The three mosaic panels on the parking garage of the Department of Public Social Services Building at 813 E. 4th Place represents a community effort. Daniel Dodd, the designer, chief mosaicist, and  the director of Art Share LA (a gallery and artistic space right across the street), worked with students from Roosevelt High School and other volunteers in the area. They created the first mural, shown at left, in 2002.

All these pictures come from the LA County Arts website. So did the following description: 

"Their first mural depicts the City’s diversity by setting the skyline of Los Angeles above an image of the globe which is crisscrossed by LA’s freeways.  Below the globe are the faces of four children, all of different ethnicities."

The second mosaic  is inspired by a Buddhist mandala. The third--below--looks like an Aztec calendar. Both the second and third artworks are nine feet across.

The same group is working on a fourth mosaic based on Japanese designs.

Art Share LA donates time and expertise, and the high school students get involved by studying the design concepts and making choices about how the mosaic will be made and what materials will be used--and Art Share LA donates those as well.

Other examples of Dodd's artwork are the mosaic tile palm trees and other figures on the pillars supporting the pedestrian overpass over Long Beach Blvd. at 53rd Street.

All of the above is just a regurgitation of the data presented on the LA County Art page, but I cannot find out more! Daniel Dodd seems to be the only artist around who does not have his own web page . . or facebook page . . .(actually, there are dozens of Daniel Dodds on FB, but none in California), and there are no mentions of him in the Los Angeles Times.

So this is all I got, but at least it is posted while there are still 40 minutes left on Mosaic Monday!

Friday, April 5, 2013

Vintage Paperback Book Sale!


This Sunday, April 7, from 9 am to 5:30 pm--

At the Valley Inn in Mission Hills--

The 34th Annual Vintage Paperback Book Sale will take place.

And all day long, authors will take turns signing their work.

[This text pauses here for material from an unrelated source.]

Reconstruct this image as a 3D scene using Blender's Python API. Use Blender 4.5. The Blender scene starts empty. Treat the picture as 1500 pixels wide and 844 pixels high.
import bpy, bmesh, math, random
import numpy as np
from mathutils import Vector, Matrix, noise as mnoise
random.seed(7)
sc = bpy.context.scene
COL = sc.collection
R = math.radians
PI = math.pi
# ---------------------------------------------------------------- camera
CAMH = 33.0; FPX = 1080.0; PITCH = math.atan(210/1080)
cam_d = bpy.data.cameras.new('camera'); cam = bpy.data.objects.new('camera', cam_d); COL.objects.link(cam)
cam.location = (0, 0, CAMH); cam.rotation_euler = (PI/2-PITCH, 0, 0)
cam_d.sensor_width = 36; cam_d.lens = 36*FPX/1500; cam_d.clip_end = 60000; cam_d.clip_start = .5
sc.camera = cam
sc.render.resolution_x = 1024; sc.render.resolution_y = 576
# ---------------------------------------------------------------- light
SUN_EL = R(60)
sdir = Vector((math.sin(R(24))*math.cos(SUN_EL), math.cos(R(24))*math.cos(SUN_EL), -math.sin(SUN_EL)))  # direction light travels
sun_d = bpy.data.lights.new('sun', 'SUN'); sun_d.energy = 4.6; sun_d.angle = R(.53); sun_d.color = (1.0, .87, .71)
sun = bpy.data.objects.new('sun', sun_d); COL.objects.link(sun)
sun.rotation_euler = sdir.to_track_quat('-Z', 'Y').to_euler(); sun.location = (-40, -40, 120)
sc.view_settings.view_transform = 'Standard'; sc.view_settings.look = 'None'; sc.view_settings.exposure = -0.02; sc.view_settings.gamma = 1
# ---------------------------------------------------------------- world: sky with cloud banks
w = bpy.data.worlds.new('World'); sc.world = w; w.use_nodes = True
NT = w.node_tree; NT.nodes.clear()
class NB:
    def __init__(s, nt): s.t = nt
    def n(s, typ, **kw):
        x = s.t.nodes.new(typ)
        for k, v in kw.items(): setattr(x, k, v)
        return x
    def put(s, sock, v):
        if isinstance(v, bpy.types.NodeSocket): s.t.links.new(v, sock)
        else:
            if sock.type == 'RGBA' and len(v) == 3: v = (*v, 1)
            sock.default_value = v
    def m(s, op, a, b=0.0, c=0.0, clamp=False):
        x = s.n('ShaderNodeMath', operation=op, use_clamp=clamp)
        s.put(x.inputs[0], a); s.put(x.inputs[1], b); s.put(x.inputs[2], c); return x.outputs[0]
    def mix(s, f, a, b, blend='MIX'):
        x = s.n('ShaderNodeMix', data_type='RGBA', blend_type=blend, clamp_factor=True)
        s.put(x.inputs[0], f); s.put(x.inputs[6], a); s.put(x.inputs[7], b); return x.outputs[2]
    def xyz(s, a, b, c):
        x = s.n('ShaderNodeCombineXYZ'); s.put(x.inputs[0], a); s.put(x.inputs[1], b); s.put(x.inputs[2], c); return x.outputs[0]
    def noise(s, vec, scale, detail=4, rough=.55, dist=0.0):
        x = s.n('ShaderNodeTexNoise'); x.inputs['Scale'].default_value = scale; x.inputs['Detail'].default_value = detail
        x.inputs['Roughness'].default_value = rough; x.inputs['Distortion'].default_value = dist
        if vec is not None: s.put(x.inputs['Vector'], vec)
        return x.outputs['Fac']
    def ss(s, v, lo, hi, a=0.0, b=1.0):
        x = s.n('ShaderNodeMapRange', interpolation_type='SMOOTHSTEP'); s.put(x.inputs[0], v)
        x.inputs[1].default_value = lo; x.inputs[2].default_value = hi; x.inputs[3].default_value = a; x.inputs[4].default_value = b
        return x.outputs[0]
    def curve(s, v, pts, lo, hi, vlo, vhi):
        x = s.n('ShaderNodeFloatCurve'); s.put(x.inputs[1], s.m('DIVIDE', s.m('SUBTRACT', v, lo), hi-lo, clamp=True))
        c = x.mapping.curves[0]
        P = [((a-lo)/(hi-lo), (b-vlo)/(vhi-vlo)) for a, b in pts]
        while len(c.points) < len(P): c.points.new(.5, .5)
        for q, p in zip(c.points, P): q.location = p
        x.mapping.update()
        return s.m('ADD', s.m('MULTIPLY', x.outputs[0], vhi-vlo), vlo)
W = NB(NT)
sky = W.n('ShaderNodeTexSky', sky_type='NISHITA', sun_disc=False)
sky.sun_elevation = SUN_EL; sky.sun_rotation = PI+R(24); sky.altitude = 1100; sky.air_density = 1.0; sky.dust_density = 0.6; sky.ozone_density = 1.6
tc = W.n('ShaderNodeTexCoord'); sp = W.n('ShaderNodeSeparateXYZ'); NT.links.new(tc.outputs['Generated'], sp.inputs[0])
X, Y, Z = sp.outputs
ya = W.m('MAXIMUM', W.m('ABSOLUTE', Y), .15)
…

Authors like Larry Niven, Harry Turtledove, James C. Glass, Earl Hamner, James Blaylock, and dozens more--check the website for times and names.

And it all costs a big five dollars.

This image comes from the Idaho Falls Public Library Friends of the Library Book Sale Page.

Finches in Torrance

My question:

Are these purple finches or house finches?

And how do you tell?

Monday, April 1, 2013

Former Home S&L in Compton

Did Millard Sheets create the ten mosaic panels on the facade of what was once the Home Savings and Loan building on Long Beach Blvd. in Compton? I thought so, but...

Wrong!  Artist Tom Van Sant lists these panels, titled "Sources of Knowledge," on his resume.

The Pacific Coast Architecture Database confirms that Millard Sheets worked with David Underwood to design and oversee the building which was finished in 1962. But it credits Mr. Van Sant with the mosaics.

Adam Arenson and Lillian Sizemore are working on this, and Prof. A has blogged about the building here, dating it to 1958. As he points out in his post, the mosaics are in sad shape.

Two of the panels are shown at right. To see a very good shot of the entire mosaic, go to Adam Arenson's blog post.

The exact address is 1801 N. Long Beach Blvd, north of Rosecrans. THEE Sound Shop is there now. Not sure if they own the building; Loopnet (where this picture is from) says the property is off the market.
Mr. Van Sant has created over 60 public murals, mosaics, and sculptures, according to the LA County Arts Commission. I've blogged about the Bell Library mosaic here, and included a picture of a vibrant, striking mosaic done for the Otis Art Institute in that post--it's very different from his library and Home Savings work. I think he's best known for the soaring, graceful lines of his sculpture.

And of course, "The Earth From Space," which is also a mosaic made of more than 2000 photos, and which took around four years to construct in the 1980s. It's part of the Geosphere Project.